→ What to do
Leave out the pictures and repeat the rest of the material exactly.

→ Data excerpt

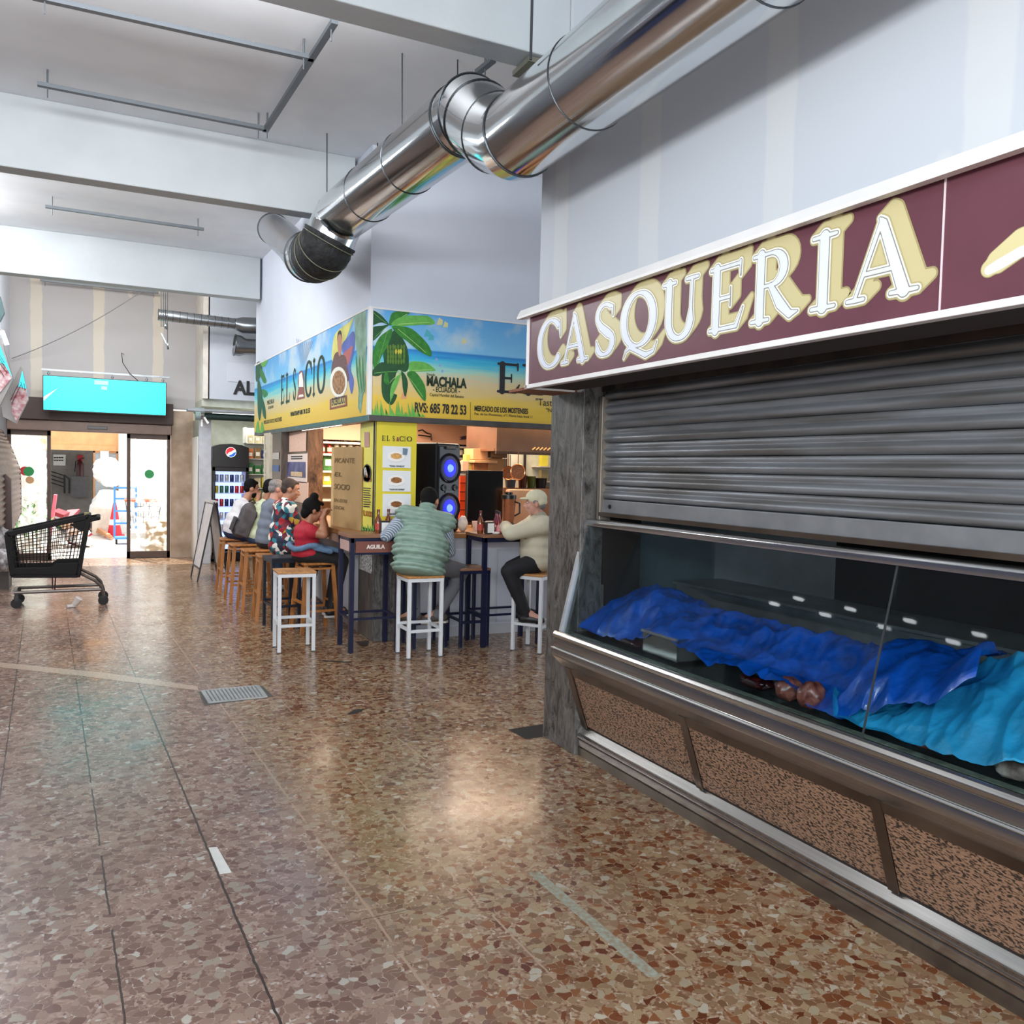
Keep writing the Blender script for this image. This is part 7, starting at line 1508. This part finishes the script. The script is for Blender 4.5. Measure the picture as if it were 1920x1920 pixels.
# man in white
Y=11.42; pel=zfix(P3(439,1005,Y),seatz+.12); nk=P3(458,941,Y); hd=P3(472,916,Y)
Jm=dict(f=(1,.1,0),pel=pel,neck=nk,head=hd,hf=(1,.1,-.2),hu=(.15,0,1),sw=.2,fat=1.35,
 elR=P3(481,962,Y-.18),wrR=P3(484,938,Y-.05),elL=P3(490,975,Y+.2),wrL=P3(500,978,Y+.1),hdR=V((.05,.1,1)),curl=1.0,
 knR=zfix(P3(496,1020,Y-.1),.69),knL=zfix(P3(498,1018,Y+.14),.71),anR=zfix(P3(488,1078,Y-.08),.22),anL=zfix(P3(488,1076,Y+.1),.22))
def mparts(c):
    bottoms(c,mat('navy shorts','1c2a4c',.8,noise=(8,.2)),0.); top(c,mat('white t-shirt','d6d3d6',.8,noise=(5,.05),bump=(10,.3)),.018,.6,0,.02); shoes(c,MATS['white shoe']); haircap(c)
    mb=MB(); h=c['hp_']; mb.ell(h(.035,0,-.07),(.056,.06,.05),m=c['Mh']); smooth_build(remesh(mb,.009,2),'beard',c['hair'],c['t'],w=1)
person('bearded man in a white t-shirt and navy shorts with his hand at his face',Jm,(pel.x,pel.y,0),sk1,hb_,mparts)
# quilted vest man
Y=7.06; sz=.70
pel=zfix(P3(786,1060,Y),sz+.125); nk=P3(800,962,Y+.12); hd=P3(806,941,Y+.17)
Jv=dict(f=(.25,1,0),pel=pel,neck=nk,head=hd,hf=(.75,1,-.25),hu=(.0,.2,1),sw=.178,fat=1.4,
 elR=P3(843,1035,Y+.12),wrR=P3(842,1003,Y+.40),elL=P3(724,1005,Y+.2),wrL=P3(735,992,Y+.5),
 knR=zfix(P3(866,1076,Y+.28),.70),knL=zfix(P3(772,1070,Y+.4),.70),anR=zfix(P3(825,1138,Y+.12),.36),anL=zfix(P3(778,1142,Y+.28),.34),ft=V((-.75,.55,-.1)))
def stripe_mat():
    m=mat('striped shirt','8c98a8',.8,noise=None); nt=m.node_tree; b=nt.nodes['Principled BSDF']; w_=nt.nodes.new('ShaderNodeTexWave'); w_.inputs['Scale'].default_value=26; w_.bands_direction='DIAGONAL'; tc=nt.nodes['Texture Coordinate']; nt.links.new(tc.outputs['Object'],w_.inputs[0]); cr=nt.nodes.new('ShaderNodeValToRGB'); cr.color_ramp.elements[0].color=lin('4c5a70'); cr.color_ramp.elements[1].color=lin('b9c2cc'); nt.links.new(w_.outputs['Color'],cr.inputs[0]); nt.links.new(cr.outputs[0],b.inputs['Base Color']); return m
strm=stripe_mat()
def vparts(c):
    bottoms(c,mat('grey trousers','6f7076',.8,noise=(6,.12),bump=(10,.4))); shoes(c,mat('brown suede shoe','4c423c',.7),mat('shoe sole pale','b8b2a8',.5,noise=None)); haircap(c,thin=-.004)
    top(c,strm,.018,1.,1.,0,name='striped_shirt')
    hp=c['hp']; sp=c['sp']; L_=sp.length; u=sp.normalized()
    def quilt(mb):
        mb2=[]
        for i,v in enumerate(mb.v):
            h=(v-hp).dot(u)+.13; k=(h/.053)%1; d=v-(hp+u*(h-.13)); r_=d.length
            if r_>1e-4: mb.v[i]=v+d/r_*(.026*(abs(math.sin(PI*k))**.5)-.014)+d/r_*.003*math.sin(v.x*60+v.z*37)
    mb=MB(); c['torso'](mb,.034); mb.ell(hp+sp*.02,(.165,.225,.12),m=c['M_']); mb.ell(hp-u*.06,(.18,.245,.075),m=c['M_']); mb.cap(c['J']['neck']+u*.01,.085,c['J']['neck']+u*.035,.075)
    for sh in (c['shL'],c['shR']): mb.ell(sh,(.085,.04,.085),m=c['M_'])
    mb=remesh(mb,.008,3); quilt(mb); smooth_build(mb,'quilted_vest',mat('sage green nylon','80998c',.5,noise=(5,.12),bump=(9,.8)),c['t'],w=1)
person('man in a quilted sage green vest and striped shirt, his back to the camera',Jv,(pel.x,pel.y,0),sk1,hb_,vparts)
# cap man
Y=6.98; pel=zfix(P3(1008,1056,Y),sz+.125); nk=P3(1012,972,Y); hd=P3(1004,944,Y)
Jc=dict(f=(-1,.25,0),pel=pel,neck=nk,head=hd,hf=(-1,.5,-.12),sw=.19,fat=1.15,
 elL=P3(957,1000,Y-.02),wrL=P3(946,985,Y+.28),elR=P3(965,1000,Y+.3),wrR=P3(944,993,Y+.36),
 knL=zfix(P3(953,1068,Y-.06),.74),knR=zfix(P3(958,1066,Y+.2),.74),anL=zfix(P3(986,1130,Y-.1),.36),anR=zfix(P3(975,1128,Y+.12),.36),ft=V((.5,-.35,0)))
def cparts(c):
    bottoms(c,mat('black trousers b','16161c',.8,noise=(8,.2))); shoes(c,mat('black shoe b','141416',.4)); haircap(c,thin=.02,front=.0)
    top(c,mat('beige jacket','c4bea8',.75,noise=(4,.1),bump=(6,1.)),.034,1.,.85,.04,name='jacket')
    mb=MB(); mb.cap(c['J']['neck']-c['l']*.04,.07,c['J']['neck']+c['l']*.04,.07); smooth_build(remesh(mb,.01,2),'collar',mat('jacket collar','a29c88',.75),c['t'],w=1)
    h=c['hp_']; mb=MB(); mb.ell(h(-.008,0,.055),(.102,.087,.078),m=c['Mh']); mb.ell(h(-.04,0,.02),(.072,.083,.055),m=c['Mh']); o=smooth_build(remesh(mb,.009,2),'cap',mat('cream cap','d8d2b4',.8,noise=(8,.06),bump=(40,.2)),c['t'],w=1)
    mb=MB(); mb.ell(h(.09,0,.042),(.06,.07,.014),m=c['Mh']); smooth_build(remesh(mb,.006,1),'cap_peak',MATS['cream cap'],o,w=1)
person('man in a cream cap and beige jacket at the right bar table',Jc,(pel.x,pel.y,0),sk3,hg,cparts)
# kiosk lamps
area('kiosk_lamp',(3.9,9.2,2.38),(3.9,9.2,0),2.6,1.4,125,(1,.78,.58))
area('kiosk_lamp_back',(3.2,11.4,2.38),(3.2,11.6,0),1.6,1.0,80,(1,.8,.62))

→ Solved problem
Keep writing the Blender script for this image. This is part 7, starting at line 1508. This part finishes the script. The script is for Blender 4.5. Measure the picture as if it were 1920x1920 pixels.
# man in white
Y=11.42; pel=zfix(P3(439,1005,Y),seatz+.12); nk=P3(458,941,Y); hd=P3(472,916,Y)
Jm=dict(f=(1,.1,0),pel=pel,neck=nk,head=hd,hf=(1,.1,-.2),hu=(.15,0,1),sw=.2,fat=1.35,
 elR=P3(481,962,Y-.18),wrR=P3(484,938,Y-.05),elL=P3(490,975,Y+.2),wrL=P3(500,978,Y+.1),hdR=V((.05,.1,1)),curl=1.0,
 knR=zfix(P3(496,1020,Y-.1),.69),knL=zfix(P3(498,1018,Y+.14),.71),anR=zfix(P3(488,1078,Y-.08),.22),anL=zfix(P3(488,1076,Y+.1),.22))
def mparts(c):
    bottoms(c,mat('navy shorts','1c2a4c',.8,noise=(8,.2)),0.); top(c,mat('white t-shirt','d6d3d6',.8,noise=(5,.05),bump=(10,.3)),.018,.6,0,.02); shoes(c,MATS['white shoe']); haircap(c)
    mb=MB(); h=c['hp_']; mb.ell(h(.035,0,-.07),(.056,.06,.05),m=c['Mh']); smooth_build(remesh(mb,.009,2),'beard',c['hair'],c['t'],w=1)
person('bearded man in a white t-shirt and navy shorts with his hand at his face',Jm,(pel.x,pel.y,0),sk1,hb_,mparts)
# quilted vest man
Y=7.06; sz=.70
pel=zfix(P3(786,1060,Y),sz+.125); nk=P3(800,962,Y+.12); hd=P3(806,941,Y+.17)
Jv=dict(f=(.25,1,0),pel=pel,neck=nk,head=hd,hf=(.75,1,-.25),hu=(.0,.2,1),sw=.178,fat=1.4,
 elR=P3(843,1035,Y+.12),wrR=P3(842,1003,Y+.40),elL=P3(724,1005,Y+.2),wrL=P3(735,992,Y+.5),
 knR=zfix(P3(866,1076,Y+.28),.70),knL=zfix(P3(772,1070,Y+.4),.70),anR=zfix(P3(825,1138,Y+.12),.36),anL=zfix(P3(778,1142,Y+.28),.34),ft=V((-.75,.55,-.1)))
def stripe_mat():
    m=mat('striped shirt','8c98a8',.8,noise=None); nt=m.node_tree; b=nt.nodes['Principled BSDF']; w_=nt.nodes.new('ShaderNodeTexWave'); w_.inputs['Scale'].default_value=26; w_.bands_direction='DIAGONAL'; tc=nt.nodes['Texture Coordinate']; nt.links.new(tc.outputs['Object'],w_.inputs[0]); cr=nt.nodes.new('ShaderNodeValToRGB'); cr.color_ramp.elements[0].color=lin('4c5a70'); cr.color_ramp.elements[1].color=lin('b9c2cc'); nt.links.new(w_.outputs['Color'],cr.inputs[0]); nt.links.new(cr.outputs[0],b.inputs['Base Color']); return m
strm=stripe_mat()
def vparts(c):
    bottoms(c,mat('grey trousers','6f7076',.8,noise=(6,.12),bump=(10,.4))); shoes(c,mat('brown suede shoe','4c423c',.7),mat('shoe sole pale','b8b2a8',.5,noise=None)); haircap(c,thin=-.004)
    top(c,strm,.018,1.,1.,0,name='striped_shirt')
    hp=c['hp']; sp=c['sp']; L_=sp.length; u=sp.normalized()
    def quilt(mb):
        mb2=[]
        for i,v in enumerate(mb.v):
            h=(v-hp).dot(u)+.13; k=(h/.053)%1; d=v-(hp+u*(h-.13)); r_=d.length
            if r_>1e-4: mb.v[i]=v+d/r_*(.026*(abs(math.sin(PI*k))**.5)-.014)+d/r_*.003*math.sin(v.x*60+v.z*37)
    mb=MB(); c['torso'](mb,.034); mb.ell(hp+sp*.02,(.165,.225,.12),m=c['M_']); mb.ell(hp-u*.06,(.18,.245,.075),m=c['M_']); mb.cap(c['J']['neck']+u*.01,.085,c['J']['neck']+u*.035,.075)
    for sh in (c['shL'],c['shR']): mb.ell(sh,(.085,.04,.085),m=c['M_'])
    mb=remesh(mb,.008,3); quilt(mb); smooth_build(mb,'quilted_vest',mat('sage green nylon','80998c',.5,noise=(5,.12),bump=(9,.8)),c['t'],w=1)
person('man in a quilted sage green vest and striped shirt, his back to the camera',Jv,(pel.x,pel.y,0),sk1,hb_,vparts)
# cap man
Y=6.98; pel=zfix(P3(1008,1056,Y),sz+.125); nk=P3(1012,972,Y); hd=P3(1004,944,Y)
Jc=dict(f=(-1,.25,0),pel=pel,neck=nk,head=hd,hf=(-1,.5,-.12),sw=.19,fat=1.15,
 elL=P3(957,1000,Y-.02),wrL=P3(946,985,Y+.28),elR=P3(965,1000,Y+.3),wrR=P3(944,993,Y+.36),
 knL=zfix(P3(953,1068,Y-.06),.74),knR=zfix(P3(958,1066,Y+.2),.74),anL=zfix(P3(986,1130,Y-.1),.36),anR=zfix(P3(975,1128,Y+.12),.36),ft=V((.5,-.35,0)))
def cparts(c):
    bottoms(c,mat('black trousers b','16161c',.8,noise=(8,.2))); shoes(c,mat('black shoe b','141416',.4)); haircap(c,thin=.02,front=.0)
    top(c,mat('beige jacket','c4bea8',.75,noise=(4,.1),bump=(6,1.)),.034,1.,.85,.04,name='jacket')
    mb=MB(); mb.cap(c['J']['neck']-c['l']*.04,.07,c['J']['neck']+c['l']*.04,.07); smooth_build(remesh(mb,.01,2),'collar',mat('jacket collar','a29c88',.75),c['t'],w=1)
    h=c['hp_']; mb=MB(); mb.ell(h(-.008,0,.055),(.102,.087,.078),m=c['Mh']); mb.ell(h(-.04,0,.02),(.072,.083,.055),m=c['Mh']); o=smooth_build(remesh(mb,.009,2),'cap',mat('cream cap','d8d2b4',.8,noise=(8,.06),bump=(40,.2)),c['t'],w=1)
    mb=MB(); mb.ell(h(.09,0,.042),(.06,.07,.014),m=c['Mh']); smooth_build(remesh(mb,.006,1),'cap_peak',MATS['cream cap'],o,w=1)
person('man in a cream cap and beige jacket at the right bar table',Jc,(pel.x,pel.y,0),sk3,hg,cparts)
# kiosk lamps
area('kiosk_lamp',(3.9,9.2,2.38),(3.9,9.2,0),2.6,1.4,125,(1,.78,.58))
area('kiosk_lamp_back',(3.2,11.4,2.38),(3.2,11.6,0),1.6,1.0,80,(1,.8,.62))